> [The input]:

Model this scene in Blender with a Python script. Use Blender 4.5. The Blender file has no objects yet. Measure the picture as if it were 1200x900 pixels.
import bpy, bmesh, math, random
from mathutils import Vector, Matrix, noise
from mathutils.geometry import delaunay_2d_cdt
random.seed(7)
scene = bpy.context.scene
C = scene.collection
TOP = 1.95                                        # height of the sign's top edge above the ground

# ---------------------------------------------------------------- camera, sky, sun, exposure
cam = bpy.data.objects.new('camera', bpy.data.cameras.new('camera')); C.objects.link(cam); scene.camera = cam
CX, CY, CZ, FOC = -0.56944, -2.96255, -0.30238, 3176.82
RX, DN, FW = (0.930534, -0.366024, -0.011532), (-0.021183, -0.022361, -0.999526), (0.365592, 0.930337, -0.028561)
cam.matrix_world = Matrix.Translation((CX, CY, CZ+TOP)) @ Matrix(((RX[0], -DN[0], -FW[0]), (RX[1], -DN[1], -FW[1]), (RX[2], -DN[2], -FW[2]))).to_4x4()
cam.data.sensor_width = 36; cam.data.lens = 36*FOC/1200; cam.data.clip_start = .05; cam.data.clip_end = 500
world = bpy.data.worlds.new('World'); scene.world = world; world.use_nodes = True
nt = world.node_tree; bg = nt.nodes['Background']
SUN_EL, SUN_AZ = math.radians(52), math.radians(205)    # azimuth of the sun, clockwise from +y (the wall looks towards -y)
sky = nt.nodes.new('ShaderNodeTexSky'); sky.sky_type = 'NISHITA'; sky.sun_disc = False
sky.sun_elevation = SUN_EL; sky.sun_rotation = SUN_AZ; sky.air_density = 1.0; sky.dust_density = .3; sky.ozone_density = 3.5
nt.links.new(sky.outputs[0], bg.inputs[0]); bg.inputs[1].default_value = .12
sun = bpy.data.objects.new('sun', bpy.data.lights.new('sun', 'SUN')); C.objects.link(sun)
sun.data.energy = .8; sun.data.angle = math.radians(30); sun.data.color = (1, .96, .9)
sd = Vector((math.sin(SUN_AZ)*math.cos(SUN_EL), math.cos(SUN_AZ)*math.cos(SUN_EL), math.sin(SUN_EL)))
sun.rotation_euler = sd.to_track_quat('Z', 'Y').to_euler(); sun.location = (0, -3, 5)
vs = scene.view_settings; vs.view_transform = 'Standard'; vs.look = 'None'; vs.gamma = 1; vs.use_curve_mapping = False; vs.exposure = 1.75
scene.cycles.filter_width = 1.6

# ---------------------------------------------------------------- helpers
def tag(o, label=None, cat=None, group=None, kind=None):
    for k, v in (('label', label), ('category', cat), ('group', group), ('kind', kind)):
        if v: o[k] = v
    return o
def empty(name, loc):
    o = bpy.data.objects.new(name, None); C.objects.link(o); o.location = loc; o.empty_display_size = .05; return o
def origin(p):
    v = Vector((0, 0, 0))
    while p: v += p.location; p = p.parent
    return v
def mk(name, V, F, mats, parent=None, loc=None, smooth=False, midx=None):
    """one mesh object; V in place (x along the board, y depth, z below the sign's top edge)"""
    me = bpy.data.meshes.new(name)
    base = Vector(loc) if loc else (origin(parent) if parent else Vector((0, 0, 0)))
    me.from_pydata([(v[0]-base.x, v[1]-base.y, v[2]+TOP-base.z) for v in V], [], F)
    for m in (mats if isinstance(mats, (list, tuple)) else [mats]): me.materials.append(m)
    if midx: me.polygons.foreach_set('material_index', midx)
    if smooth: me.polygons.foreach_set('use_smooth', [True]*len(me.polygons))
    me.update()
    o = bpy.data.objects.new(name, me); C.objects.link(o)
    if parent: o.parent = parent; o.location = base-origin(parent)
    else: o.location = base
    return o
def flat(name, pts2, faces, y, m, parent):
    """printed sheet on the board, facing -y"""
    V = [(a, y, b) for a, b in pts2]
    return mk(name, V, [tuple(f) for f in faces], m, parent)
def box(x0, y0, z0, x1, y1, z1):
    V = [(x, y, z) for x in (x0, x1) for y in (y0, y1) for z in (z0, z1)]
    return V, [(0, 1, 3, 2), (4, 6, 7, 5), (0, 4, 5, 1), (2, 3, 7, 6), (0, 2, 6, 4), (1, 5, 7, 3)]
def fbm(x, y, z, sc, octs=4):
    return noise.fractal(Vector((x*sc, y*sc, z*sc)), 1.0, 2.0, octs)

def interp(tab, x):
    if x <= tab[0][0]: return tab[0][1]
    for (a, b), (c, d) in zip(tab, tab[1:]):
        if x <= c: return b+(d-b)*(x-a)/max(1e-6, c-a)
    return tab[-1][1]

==

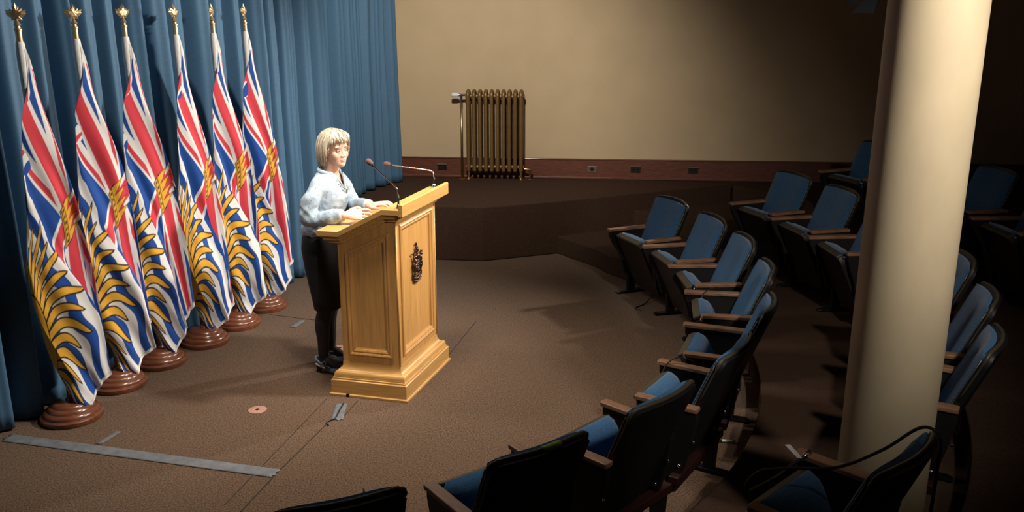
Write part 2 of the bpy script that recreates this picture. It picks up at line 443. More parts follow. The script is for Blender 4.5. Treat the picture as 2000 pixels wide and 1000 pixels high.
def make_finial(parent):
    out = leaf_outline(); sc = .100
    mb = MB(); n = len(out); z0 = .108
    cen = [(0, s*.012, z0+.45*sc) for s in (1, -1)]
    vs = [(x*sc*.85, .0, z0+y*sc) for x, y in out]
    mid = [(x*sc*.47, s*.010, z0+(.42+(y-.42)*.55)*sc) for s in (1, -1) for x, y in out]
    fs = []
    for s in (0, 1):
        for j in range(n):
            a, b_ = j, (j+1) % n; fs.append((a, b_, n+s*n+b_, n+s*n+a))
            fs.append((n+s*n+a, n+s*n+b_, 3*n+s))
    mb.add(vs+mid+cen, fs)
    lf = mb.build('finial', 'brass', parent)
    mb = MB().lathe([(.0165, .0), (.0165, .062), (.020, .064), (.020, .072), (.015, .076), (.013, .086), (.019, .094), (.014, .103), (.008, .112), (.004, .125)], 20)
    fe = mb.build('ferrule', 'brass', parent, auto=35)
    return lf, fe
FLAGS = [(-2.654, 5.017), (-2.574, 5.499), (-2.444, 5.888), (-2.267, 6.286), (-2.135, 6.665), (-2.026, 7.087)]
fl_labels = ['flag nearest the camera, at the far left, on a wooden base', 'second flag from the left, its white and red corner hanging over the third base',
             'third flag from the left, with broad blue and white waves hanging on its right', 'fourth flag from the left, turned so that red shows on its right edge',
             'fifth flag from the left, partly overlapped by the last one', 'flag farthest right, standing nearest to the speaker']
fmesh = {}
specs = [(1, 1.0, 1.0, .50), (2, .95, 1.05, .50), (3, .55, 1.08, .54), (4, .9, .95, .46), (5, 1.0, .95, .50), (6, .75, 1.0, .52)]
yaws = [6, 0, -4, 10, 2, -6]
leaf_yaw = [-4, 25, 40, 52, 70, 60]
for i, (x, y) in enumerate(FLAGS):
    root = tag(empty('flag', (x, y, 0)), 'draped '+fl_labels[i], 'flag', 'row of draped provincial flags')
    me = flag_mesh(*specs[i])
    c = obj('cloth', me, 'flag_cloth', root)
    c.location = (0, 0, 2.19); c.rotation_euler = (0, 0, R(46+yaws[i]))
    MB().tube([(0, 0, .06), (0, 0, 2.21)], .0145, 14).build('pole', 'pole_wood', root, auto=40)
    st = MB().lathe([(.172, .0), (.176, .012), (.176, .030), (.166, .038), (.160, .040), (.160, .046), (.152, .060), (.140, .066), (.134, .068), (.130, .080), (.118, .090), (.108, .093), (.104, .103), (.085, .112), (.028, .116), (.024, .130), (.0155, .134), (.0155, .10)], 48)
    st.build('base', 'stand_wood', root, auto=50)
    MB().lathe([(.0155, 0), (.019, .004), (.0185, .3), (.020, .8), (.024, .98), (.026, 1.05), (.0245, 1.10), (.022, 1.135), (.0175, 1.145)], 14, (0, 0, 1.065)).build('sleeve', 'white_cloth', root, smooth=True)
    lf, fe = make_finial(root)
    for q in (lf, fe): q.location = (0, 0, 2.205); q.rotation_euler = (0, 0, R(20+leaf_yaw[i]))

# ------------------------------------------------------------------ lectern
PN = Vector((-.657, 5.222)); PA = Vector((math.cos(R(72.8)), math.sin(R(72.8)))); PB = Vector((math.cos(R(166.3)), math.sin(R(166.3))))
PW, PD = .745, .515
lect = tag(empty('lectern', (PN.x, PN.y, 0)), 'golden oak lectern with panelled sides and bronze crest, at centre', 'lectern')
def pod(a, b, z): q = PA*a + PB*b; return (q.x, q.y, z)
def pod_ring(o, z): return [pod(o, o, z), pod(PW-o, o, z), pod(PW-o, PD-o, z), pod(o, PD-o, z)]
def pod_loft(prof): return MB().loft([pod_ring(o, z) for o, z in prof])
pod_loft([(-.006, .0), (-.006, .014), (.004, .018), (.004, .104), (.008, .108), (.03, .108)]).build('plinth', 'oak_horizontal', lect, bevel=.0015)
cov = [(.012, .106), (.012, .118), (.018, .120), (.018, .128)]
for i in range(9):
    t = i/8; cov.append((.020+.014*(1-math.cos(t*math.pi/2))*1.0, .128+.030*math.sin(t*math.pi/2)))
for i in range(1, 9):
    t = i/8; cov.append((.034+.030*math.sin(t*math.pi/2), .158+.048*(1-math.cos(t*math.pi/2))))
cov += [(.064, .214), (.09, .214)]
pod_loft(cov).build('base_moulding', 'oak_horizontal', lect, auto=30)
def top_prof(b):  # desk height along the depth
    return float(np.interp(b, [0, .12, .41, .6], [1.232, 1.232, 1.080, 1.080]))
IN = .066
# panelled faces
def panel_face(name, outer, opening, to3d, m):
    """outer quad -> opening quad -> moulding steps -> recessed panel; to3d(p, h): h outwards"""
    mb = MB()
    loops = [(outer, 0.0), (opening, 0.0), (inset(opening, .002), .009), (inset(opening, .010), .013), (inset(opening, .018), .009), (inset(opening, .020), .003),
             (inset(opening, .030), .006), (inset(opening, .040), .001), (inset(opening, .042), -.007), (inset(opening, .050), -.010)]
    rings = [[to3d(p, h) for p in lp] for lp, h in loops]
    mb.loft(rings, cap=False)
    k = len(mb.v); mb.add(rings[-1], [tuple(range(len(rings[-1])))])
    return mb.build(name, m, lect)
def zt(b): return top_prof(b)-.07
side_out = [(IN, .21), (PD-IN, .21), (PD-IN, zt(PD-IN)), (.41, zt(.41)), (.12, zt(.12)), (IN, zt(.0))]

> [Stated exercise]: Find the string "with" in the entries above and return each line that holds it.

> [Response to this task]:
Model this scene in Blender with a Python script. Use Blender 4.5. The Blender file has no objects yet. Measure the picture as if it were 1200x900 pixels.
             'third flag from the left, with broad blue and white waves hanging on its right', 'fourth flag from the left, turned so that red shows on its right edge',
lect = tag(empty('lectern', (PN.x, PN.y, 0)), 'golden oak lectern with panelled sides and bronze crest, at centre', 'lectern')